Truth is something that speaks in silence and in the noise of confusion. Truth is something that moves and shifts and comes at us in many different directions. Truth is something that we capture for a brief, unambiguous moment and then it flutters away from us leaving us wanting more. Truth is that which is ultimate yet exists in the midst of our everyday story. Truth is that which convicts us and inspires us. Truth is something that cannot be found in easy answers, in human logic, or in the desired formulas that we seek. Truth is the unsettling silence that comes when we stand face to face with God, the presence of the ultimate power of the universe speaking to depths of our soul, comforting and condemning us.

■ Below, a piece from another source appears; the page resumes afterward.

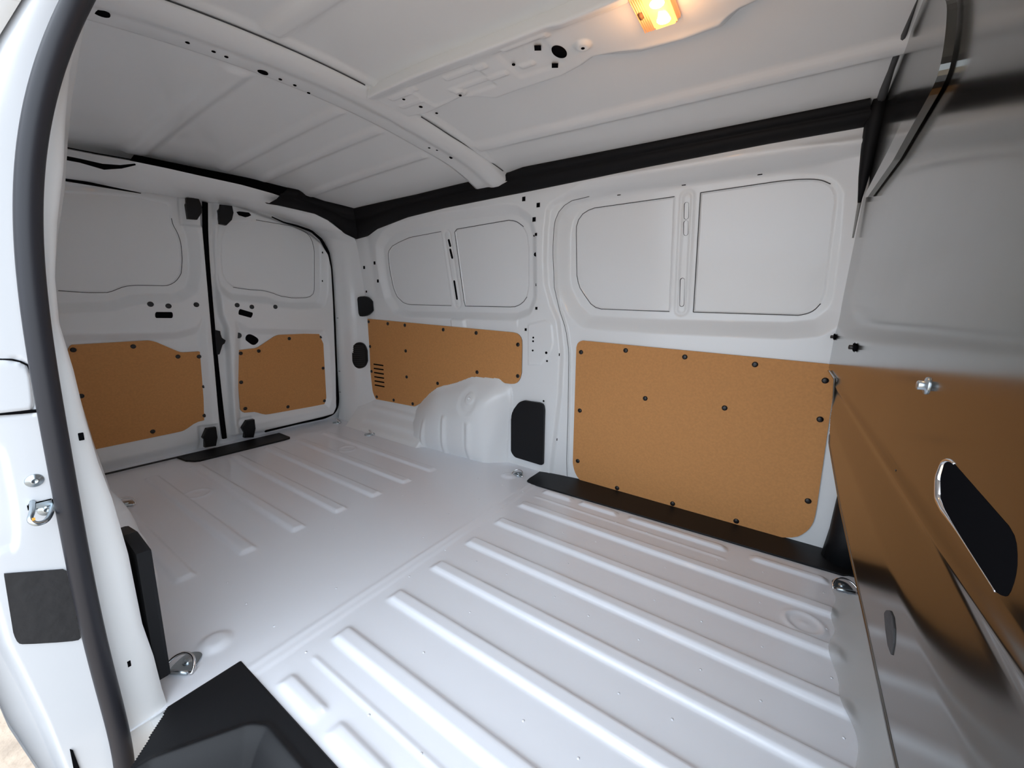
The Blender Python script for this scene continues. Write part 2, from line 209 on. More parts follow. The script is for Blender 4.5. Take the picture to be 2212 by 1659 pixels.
def smooth(pts, n=2, closed=True, keep=0.014):
    P0 = [np.array(p, float) for p in pts]; P = []
    m = len(P0)
    for i in range(m):   # hold long edges straight: only the last stretch before a corner is rounded
        a, b = P0[i], P0[(i + 1) % m]; P.append(a)
        if closed or i < m - 1:
            L = float(np.linalg.norm(b - a))
            if L > keep * 4: P += [a + (b - a) * keep / L, b - (b - a) * keep / L]
    for _ in range(n):
        Q = []
        m = len(P)
        for i in range(m if closed else m - 1):
            a, b = P[i], P[(i + 1) % m]
            Q += [a * .75 + b * .25, a * .25 + b * .75]
        P = Q if closed else [P[0]] + Q + [P[-1]]
    return [tuple(p) for p in P]
def resample(pts, n):
    P = np.array(pts, float); L = np.r_[0, np.cumsum(np.linalg.norm(np.diff(P, axis=0), axis=1))]
    t = np.linspace(0, L[-1], n); return np.stack([np.interp(t, L, P[:, k]) for k in range(P.shape[1])], -1)
def interp(pts, x):  # pts sorted by first coordinate
    P = np.array(sorted(pts)); return np.interp(x, P[:, 0], P[:, 1])

# ------------------------------------------------------------------ object helpers
def link(name, me, m=None, parent=None, smooth_=True, mats=None):
    if m is not None: me.materials.append(M[m])
    for k in (mats or []): me.materials.append(M[k])
    if smooth_:
        me.polygons.foreach_set('use_smooth', [True] * len(me.polygons))
    o = bpy.data.objects.new(name, me); col.objects.link(o)
    if parent is not None: o.parent = parent
    return o
def thing(o, label, cat, group=None):
    o['label'] = label; o['category'] = cat
    if group: o['group'] = group
    return o
def empty(name, loc=(0, 0, 0)):
    o = bpy.data.objects.new(name, None); col.objects.link(o); o.empty_display_size = 0.05; o.location = loc; return o
def struct(o): o['kind'] = 'structure'; return o
def grid_mesh(name, P, mask=None):
    n, k = P.shape[:2]; me = bpy.data.meshes.new(name)
    idx = np.arange(n * k).reshape(n, k)
    F = np.stack([idx[:-1, :-1], idx[1:, :-1], idx[1:, 1:], idx[:-1, 1:]], -1).reshape(-1, 4)
    if mask is not None: F = F[mask.reshape(-1)]
    me.vertices.add(n * k); me.vertices.foreach_set('co', P.reshape(-1).astype(np.float32))
    me.loops.add(F.size); me.loops.foreach_set('vertex_index', F.reshape(-1).astype(np.int32))
    me.polygons.add(len(F)); me.polygons.foreach_set('loop_start', np.arange(0, F.size, 4, dtype=np.int32))
    me.update(calc_edges=True); me.validate(); return me
def hfield(name, s, u0, u1, v0, v1, step, offf, m, parent=None, maskf=None):
    us = np.linspace(u0, u1, int((u1 - u0) / step) + 2); vs = np.linspace(v0, v1, int((v1 - v0) / step) + 2)
    U, V = np.meshgrid(us, vs, indexing='ij')
    P = pos(s, U, V, offf(U, V))
    mk = None
    if maskf: mk = maskf((U[:-1, :-1] + U[1:, 1:]) / 2, (V[:-1, :-1] + V[1:, 1:]) / 2)
    return link(name, grid_mesh(name, P, mk), m, parent)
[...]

In a Lenten reflection, Barbara Brown Taylor remembers being at a retreat where the leader asked participants to think of someone who represented Christ in our lives. When it came time to share the answers, one woman stood up and said, “I had to think hard about that one. I kept thinking, “Who is it that told me the truth about myself so clearly that I wanted to kill him for it?” According to the gospel of John, Jesus died because he was the truth, a perfect mirror in which people saw themselves in God’s own light. The light of that truth reminds us of who we really are and what we have failed to be.

When confronted by such truth, Pilate sentenced Jesus and then tried to wash his hands of any responsibility. The truth stands before us today. It stands not in ways that we might wish, in ways we can make it “our truth” or in ways that we can live in comfortable “truthiness.” In the presence of Jesus the Christ, truth exposes our integrity. In the presence of Jesus the Christ, truth brings to light who God really created us to be.